Recovery: If your setup is too greedy, change your play pattern. Stand closer to peel, delay your reveal, and stop taking side angles that require defensive tools you do not have. - Wrong action: Ignoring enemy reveal, traps, persistent area damage, and common prediction zones while stealthed.
Direct consequence: You get tracked, chunked, or forced to reveal before choosing your angle, which ruins Twitch’s main advantage.
Correct action: Path around obvious skillshot lanes and avoid walking through areas enemies are already spamming. Stealth is not immunity; it is a positioning tool.
Recovery: If they read your path, change the pattern next fight. Approach later, from a different side, or stay with the team until they stop saving spells for your flank. - Wrong action: Tunneling the enemy carry even when a diver is already on top of you.
Direct consequence: You trade a few ambitious autos for your life, and the diver creates space for their whole team.
Correct action: Hit what is killing you if you cannot safely reach the backline. Twitch’s sustained damage still wins fights when he stays alive and melts the closest committed target.
Recovery: If you tunneled and got forced out, kite backward and call the target with your movement.
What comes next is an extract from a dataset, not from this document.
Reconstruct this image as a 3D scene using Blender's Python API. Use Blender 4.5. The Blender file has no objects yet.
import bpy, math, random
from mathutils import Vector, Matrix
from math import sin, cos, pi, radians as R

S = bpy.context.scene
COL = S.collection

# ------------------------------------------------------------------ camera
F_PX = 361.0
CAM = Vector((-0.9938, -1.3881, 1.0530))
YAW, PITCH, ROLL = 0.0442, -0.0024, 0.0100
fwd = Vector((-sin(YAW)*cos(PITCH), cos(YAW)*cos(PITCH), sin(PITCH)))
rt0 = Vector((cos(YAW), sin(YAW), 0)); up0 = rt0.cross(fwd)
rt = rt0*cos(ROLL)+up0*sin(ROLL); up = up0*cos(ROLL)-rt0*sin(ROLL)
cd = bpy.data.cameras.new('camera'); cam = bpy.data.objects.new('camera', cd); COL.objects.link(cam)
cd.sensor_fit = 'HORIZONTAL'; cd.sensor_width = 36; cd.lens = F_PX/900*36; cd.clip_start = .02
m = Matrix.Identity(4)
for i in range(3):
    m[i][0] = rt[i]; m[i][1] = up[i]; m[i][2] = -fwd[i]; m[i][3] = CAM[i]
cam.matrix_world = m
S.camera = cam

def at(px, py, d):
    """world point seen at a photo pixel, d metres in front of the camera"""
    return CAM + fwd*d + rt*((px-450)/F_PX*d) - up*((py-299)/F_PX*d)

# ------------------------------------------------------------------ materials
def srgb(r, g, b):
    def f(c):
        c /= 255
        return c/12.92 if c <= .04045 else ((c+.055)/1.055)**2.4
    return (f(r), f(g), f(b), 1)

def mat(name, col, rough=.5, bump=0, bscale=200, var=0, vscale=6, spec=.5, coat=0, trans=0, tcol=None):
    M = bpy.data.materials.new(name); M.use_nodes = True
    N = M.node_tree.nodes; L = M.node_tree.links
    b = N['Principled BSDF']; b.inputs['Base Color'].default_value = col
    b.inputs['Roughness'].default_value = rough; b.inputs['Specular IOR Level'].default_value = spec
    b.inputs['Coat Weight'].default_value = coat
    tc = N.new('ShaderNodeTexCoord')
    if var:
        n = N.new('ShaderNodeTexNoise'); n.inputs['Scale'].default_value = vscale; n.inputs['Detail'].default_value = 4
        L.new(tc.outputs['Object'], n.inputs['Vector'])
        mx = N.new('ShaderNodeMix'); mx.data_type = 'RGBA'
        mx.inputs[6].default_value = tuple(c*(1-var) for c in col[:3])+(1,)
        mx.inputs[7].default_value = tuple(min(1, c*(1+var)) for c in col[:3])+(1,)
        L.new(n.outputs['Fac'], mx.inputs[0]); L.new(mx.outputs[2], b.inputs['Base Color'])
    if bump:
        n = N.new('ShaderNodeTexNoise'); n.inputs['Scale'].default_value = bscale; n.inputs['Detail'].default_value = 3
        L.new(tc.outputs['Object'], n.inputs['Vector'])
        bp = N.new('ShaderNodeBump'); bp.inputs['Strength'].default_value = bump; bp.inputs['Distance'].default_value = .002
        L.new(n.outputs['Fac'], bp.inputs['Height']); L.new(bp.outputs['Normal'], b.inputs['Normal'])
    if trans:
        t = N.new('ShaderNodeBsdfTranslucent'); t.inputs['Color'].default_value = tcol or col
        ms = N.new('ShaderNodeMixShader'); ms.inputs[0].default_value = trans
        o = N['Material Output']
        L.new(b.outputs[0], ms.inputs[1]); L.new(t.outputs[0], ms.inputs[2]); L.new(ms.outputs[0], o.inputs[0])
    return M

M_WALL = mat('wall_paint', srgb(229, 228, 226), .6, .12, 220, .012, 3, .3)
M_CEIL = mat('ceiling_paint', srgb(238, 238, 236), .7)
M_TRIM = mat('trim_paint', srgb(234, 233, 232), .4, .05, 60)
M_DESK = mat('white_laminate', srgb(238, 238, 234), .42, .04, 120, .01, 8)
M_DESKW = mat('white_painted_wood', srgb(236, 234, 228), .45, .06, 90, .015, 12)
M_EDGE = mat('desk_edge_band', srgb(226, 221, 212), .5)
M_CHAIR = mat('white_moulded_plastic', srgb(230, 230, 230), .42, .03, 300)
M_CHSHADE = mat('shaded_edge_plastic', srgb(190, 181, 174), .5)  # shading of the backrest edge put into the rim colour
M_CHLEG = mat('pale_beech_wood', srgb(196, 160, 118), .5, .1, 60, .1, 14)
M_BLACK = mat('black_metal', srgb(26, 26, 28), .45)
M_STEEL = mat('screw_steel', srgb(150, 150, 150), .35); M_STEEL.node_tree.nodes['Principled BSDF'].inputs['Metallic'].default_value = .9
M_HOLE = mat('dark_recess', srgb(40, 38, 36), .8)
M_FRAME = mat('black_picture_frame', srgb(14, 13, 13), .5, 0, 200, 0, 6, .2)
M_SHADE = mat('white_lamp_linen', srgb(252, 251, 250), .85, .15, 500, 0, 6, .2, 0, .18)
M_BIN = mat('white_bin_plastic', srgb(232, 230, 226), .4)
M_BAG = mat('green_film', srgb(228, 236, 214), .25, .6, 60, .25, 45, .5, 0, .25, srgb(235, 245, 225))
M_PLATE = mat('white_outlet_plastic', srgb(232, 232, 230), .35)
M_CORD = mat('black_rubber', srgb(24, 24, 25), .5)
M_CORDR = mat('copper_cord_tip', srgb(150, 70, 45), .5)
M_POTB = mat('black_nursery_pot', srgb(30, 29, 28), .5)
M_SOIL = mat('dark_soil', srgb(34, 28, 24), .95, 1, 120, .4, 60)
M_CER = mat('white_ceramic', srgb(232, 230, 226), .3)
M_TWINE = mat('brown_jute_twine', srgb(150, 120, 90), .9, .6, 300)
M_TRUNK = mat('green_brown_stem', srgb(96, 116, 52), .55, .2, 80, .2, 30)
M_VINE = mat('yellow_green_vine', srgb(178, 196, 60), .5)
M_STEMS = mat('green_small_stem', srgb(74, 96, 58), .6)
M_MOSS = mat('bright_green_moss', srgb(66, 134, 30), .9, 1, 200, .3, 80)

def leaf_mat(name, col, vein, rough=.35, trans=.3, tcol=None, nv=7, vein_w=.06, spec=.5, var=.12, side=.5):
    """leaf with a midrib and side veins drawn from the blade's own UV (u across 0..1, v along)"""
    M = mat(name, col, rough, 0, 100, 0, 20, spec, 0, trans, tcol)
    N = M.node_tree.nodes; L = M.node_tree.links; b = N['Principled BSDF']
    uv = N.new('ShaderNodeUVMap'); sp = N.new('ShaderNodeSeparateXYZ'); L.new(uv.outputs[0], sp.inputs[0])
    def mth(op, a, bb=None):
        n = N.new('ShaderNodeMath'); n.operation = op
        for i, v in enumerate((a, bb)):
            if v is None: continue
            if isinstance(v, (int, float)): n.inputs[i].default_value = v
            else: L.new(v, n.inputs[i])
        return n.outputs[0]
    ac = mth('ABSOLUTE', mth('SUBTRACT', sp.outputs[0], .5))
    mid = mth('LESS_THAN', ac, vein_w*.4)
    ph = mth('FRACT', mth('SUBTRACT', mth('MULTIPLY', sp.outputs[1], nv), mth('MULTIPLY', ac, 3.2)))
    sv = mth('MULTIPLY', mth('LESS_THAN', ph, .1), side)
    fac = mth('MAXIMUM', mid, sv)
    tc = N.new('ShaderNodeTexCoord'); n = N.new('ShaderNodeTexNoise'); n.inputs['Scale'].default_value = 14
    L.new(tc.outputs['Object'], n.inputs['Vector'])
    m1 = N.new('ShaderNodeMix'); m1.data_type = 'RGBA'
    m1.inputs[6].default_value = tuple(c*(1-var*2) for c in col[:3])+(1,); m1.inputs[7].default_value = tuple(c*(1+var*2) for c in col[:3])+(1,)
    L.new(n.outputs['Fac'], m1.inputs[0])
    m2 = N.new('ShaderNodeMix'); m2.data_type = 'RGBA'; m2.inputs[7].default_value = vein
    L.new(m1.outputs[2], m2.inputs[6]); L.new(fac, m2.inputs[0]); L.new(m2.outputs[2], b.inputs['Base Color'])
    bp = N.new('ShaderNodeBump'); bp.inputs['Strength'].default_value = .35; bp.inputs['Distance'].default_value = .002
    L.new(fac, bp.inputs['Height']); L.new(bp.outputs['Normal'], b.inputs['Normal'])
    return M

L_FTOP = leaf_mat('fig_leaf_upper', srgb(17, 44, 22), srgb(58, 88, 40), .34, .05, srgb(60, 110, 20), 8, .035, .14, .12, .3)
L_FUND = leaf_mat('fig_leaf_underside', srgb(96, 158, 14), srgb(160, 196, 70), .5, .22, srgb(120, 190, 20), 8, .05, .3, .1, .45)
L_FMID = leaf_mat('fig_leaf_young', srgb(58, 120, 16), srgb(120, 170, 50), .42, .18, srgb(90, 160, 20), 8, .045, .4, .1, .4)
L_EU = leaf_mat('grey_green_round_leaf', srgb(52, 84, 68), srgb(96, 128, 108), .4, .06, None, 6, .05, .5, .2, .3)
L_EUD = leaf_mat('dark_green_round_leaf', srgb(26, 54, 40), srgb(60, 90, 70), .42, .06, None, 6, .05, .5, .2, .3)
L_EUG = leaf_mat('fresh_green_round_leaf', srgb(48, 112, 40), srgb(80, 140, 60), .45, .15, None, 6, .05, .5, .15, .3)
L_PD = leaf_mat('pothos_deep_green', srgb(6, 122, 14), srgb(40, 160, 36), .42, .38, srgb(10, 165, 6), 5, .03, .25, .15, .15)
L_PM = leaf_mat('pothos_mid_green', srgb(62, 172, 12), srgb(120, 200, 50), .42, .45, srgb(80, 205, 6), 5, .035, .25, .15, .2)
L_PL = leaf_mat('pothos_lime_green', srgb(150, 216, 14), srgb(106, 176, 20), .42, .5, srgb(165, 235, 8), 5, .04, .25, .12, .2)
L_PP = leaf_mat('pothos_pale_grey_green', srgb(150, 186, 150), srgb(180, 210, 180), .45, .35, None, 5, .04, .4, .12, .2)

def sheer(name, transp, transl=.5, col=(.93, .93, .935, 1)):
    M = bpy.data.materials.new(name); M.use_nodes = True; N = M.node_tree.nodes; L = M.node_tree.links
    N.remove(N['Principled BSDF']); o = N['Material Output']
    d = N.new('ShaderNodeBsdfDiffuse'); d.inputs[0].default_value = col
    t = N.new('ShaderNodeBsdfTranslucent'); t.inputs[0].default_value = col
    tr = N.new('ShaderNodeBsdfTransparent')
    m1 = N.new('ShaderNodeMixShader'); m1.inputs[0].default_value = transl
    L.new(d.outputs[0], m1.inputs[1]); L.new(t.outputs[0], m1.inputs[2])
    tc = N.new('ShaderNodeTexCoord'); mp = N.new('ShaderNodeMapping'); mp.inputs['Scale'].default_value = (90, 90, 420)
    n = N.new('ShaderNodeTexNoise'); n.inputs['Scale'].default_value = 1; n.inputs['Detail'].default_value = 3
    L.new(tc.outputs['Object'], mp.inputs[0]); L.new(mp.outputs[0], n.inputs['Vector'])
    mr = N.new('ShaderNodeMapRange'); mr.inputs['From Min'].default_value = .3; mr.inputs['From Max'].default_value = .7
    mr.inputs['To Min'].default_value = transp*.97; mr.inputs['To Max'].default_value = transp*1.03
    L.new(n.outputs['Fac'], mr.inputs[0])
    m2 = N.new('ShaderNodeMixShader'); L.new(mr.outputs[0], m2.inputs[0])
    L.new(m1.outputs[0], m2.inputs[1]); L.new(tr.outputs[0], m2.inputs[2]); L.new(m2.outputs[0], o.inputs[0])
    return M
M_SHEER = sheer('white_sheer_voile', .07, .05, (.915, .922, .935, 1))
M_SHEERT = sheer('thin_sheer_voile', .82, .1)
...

Re-enter only after the diver is dead, displaced, or no longer able to stick to you. - Wrong action: Staying in lane at low health because stealth makes you feel safe.
Direct consequence: Random area damage, long-range poke, or a blind engage can remove you before the real fight starts.
Correct action: Respect low-health thresholds. If you cannot survive one mistake, play behind allies and wait for health recovery, relic access, shielding, or a cleaner reset opportunity.
Recovery: If you are already trapped low, stop looking for damage. Hide behind minions and teammates, avoid predictable stealth paths, and only contribute when enemies commit too far. - Wrong action: Forcing a final chase after winning the first half of the fight.
Direct consequence: Twitch walks beyond peel, respawning or retreating enemies turn with fresh cooldowns, and a won fight becomes a throw.
Correct action: After kills, convert safely: take space, clear the wave, hit the objective, or reset formation before chasing deeper.
Recovery: If the chase goes bad, disengage immediately instead of trying to “finish one more.” Use your slow and stealth defensively, then regroup around the next wave.
The clean Twitch rule is simple: do not be the first easy target. If you reveal after the enemy commits, keep moving while you fire, and save your burst for targets that are actually leaving or dying, you avoid most of the traps that make Twitch feel useless in Mayhem.